BIO:
 
 
 
 
 
 
Good old Little Rock. The Moving Front is three guys that played music for a long time, then this other guy came in for like a second to sing and went to do other stuff no one knows what and no one can really speculate, then this other guy came in and started singing if you could call it that and bossing every one around and kind of took shit over like some kind of a-hole tyrant. Then some people got girlfriends and stopped getting into trouble and some got married and had kids while other people got out of really long term relationships and debated whether getting into trouble was worth it in the long run and took the safe route by being generally abrasive. Like anything, it all gets messy but it's still good 'cause this music isn't about  that mess anyways. 'Cause it isn't about us. I mean, this paragraph is, because it is about us. It's supposed to be, but the music isn't.
 
The Moving Front is an unusual band if even for the fact that they exist at all.

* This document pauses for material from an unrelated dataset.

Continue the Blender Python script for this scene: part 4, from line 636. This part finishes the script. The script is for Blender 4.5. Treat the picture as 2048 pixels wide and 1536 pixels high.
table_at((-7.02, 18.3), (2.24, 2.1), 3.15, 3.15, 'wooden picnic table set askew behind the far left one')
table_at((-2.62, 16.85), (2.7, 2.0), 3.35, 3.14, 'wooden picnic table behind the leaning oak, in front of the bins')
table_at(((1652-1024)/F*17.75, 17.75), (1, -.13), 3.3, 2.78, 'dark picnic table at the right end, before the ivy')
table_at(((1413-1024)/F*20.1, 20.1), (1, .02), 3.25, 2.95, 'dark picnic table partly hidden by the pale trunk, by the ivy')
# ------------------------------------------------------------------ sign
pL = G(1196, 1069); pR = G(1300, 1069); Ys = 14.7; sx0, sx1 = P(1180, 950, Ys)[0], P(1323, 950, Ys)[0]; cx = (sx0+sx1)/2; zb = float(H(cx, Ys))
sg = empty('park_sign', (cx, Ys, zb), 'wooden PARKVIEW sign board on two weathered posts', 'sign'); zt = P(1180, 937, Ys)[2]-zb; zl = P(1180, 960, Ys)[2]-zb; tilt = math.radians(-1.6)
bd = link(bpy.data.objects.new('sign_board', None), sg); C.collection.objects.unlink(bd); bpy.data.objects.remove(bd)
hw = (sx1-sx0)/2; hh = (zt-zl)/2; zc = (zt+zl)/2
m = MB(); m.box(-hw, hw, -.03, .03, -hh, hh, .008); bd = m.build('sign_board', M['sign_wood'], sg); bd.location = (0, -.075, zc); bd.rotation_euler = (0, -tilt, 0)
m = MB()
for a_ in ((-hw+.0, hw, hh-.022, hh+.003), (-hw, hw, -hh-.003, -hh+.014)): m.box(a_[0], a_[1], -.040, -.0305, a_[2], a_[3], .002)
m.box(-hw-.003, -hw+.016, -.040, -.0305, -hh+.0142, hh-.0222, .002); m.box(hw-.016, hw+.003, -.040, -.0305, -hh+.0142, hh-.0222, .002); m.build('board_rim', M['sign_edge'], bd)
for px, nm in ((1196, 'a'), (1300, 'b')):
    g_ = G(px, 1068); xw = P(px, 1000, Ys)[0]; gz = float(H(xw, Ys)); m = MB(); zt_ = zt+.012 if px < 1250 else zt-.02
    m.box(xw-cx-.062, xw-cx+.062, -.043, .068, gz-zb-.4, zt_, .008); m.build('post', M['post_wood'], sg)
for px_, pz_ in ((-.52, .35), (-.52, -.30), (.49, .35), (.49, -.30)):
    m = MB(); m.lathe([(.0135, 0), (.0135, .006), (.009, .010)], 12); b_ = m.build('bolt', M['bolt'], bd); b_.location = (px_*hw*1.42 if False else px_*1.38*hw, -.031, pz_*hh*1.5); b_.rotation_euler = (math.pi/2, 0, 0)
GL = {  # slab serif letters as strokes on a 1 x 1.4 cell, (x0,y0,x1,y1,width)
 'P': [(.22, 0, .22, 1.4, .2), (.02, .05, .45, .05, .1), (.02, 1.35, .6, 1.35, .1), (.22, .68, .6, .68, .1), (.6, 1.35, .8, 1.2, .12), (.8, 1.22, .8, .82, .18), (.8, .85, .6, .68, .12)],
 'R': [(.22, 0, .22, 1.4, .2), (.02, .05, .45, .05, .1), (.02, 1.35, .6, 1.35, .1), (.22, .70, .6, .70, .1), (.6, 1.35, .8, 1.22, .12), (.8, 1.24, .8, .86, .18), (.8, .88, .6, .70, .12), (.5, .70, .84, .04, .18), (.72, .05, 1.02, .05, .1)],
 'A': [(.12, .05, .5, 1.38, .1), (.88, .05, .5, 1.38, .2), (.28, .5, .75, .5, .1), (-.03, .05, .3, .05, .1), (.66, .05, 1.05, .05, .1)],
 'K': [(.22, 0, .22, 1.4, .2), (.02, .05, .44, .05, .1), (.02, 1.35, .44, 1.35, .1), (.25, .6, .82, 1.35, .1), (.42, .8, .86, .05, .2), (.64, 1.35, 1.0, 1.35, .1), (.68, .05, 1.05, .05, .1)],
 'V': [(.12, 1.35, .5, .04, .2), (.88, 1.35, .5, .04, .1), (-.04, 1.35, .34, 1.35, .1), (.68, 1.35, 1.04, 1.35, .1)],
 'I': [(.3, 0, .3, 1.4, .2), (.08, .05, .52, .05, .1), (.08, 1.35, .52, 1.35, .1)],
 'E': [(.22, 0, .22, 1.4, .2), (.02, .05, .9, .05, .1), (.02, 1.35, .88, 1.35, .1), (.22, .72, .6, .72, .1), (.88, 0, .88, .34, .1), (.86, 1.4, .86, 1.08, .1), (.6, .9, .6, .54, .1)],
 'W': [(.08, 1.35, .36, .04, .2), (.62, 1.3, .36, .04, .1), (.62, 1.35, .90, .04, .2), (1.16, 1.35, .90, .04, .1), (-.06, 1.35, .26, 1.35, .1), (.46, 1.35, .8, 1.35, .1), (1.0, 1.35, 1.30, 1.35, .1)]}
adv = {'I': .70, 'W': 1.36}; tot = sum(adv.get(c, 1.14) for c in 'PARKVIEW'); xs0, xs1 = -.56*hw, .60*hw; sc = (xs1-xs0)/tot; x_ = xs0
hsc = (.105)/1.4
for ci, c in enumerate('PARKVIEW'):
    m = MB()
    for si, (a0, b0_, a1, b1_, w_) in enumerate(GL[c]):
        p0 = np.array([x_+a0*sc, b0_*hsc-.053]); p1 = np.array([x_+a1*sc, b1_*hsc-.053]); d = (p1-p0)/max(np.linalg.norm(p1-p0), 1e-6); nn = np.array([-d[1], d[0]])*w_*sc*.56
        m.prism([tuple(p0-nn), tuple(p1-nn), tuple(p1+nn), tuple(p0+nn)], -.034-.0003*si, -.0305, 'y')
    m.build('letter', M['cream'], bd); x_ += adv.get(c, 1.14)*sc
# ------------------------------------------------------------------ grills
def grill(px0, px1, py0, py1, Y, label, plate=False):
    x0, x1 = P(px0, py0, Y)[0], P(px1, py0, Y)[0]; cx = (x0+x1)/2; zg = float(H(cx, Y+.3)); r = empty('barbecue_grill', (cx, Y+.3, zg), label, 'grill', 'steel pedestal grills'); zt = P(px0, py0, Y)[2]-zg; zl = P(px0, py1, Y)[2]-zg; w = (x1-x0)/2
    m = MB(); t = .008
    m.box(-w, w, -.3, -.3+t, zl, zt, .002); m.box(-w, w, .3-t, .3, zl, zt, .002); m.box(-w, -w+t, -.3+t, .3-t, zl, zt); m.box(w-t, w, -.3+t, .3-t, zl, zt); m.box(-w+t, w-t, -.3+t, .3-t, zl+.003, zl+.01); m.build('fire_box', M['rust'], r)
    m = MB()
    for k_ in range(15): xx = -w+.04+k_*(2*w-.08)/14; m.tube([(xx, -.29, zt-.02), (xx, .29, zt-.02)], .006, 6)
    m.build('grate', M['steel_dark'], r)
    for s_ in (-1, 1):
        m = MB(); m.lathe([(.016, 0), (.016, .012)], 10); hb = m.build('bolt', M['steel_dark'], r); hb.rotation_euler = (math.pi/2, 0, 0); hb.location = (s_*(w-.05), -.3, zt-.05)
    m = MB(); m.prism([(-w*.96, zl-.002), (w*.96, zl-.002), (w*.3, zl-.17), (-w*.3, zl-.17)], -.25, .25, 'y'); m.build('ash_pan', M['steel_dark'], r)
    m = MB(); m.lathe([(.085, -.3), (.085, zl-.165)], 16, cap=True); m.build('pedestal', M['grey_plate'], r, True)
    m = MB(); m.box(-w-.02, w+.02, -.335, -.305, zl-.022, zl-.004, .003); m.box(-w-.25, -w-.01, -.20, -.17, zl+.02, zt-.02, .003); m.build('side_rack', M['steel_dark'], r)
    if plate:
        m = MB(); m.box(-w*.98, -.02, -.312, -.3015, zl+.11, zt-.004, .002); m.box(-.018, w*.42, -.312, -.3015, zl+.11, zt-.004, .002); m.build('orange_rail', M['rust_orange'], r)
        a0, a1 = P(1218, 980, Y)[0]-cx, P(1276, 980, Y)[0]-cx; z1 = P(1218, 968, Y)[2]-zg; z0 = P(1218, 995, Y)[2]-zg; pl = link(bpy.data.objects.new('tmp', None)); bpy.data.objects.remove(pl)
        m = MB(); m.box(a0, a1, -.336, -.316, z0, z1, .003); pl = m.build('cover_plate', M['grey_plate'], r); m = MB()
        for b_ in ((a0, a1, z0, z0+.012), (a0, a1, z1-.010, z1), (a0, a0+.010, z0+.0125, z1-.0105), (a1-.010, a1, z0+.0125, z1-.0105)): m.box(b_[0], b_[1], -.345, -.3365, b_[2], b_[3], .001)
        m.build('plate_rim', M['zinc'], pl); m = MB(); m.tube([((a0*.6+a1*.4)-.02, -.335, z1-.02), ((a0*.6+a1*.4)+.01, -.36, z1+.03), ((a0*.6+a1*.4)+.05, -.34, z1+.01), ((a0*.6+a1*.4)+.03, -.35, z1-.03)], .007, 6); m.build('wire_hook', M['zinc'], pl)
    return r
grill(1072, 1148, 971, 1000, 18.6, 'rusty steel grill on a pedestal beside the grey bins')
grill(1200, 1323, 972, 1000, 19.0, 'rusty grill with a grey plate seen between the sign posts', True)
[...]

Treading heavily on a currently overdone cliche The Moving Front have the usual ingredients: the analog keyboard, the choppy Nile Rodgers style guitar, the disco derived beats, the po-faced yelled political posturing that made name-dropping Gang of Four as an influence suddenly relevant again the past few years. But to their credit, you get a sense that maybe TMF may... actually... mean it. Like your cool older brother who got you into punk in the first place, you get the impression that TMF has the vinyl, the stories, and the maddening condescension: "you should check out this band, they kind of remind me of the bands you listen to," that made you want to start your own band in the first place, if only to prove to them that they were irrelevant.
 
To their credit, The Moving Front provide some solid tunes and a welcome departure from the angst ridden world of personal troubles and relationship difficulties that form the foundation for so much independent rock, attempting quite genuinely to bring informed danceable pop back to a troubled political climate in a manner that is reminiscent of early New Model Army or the Jam. They may not be the next big  thing, but they could be the next thing.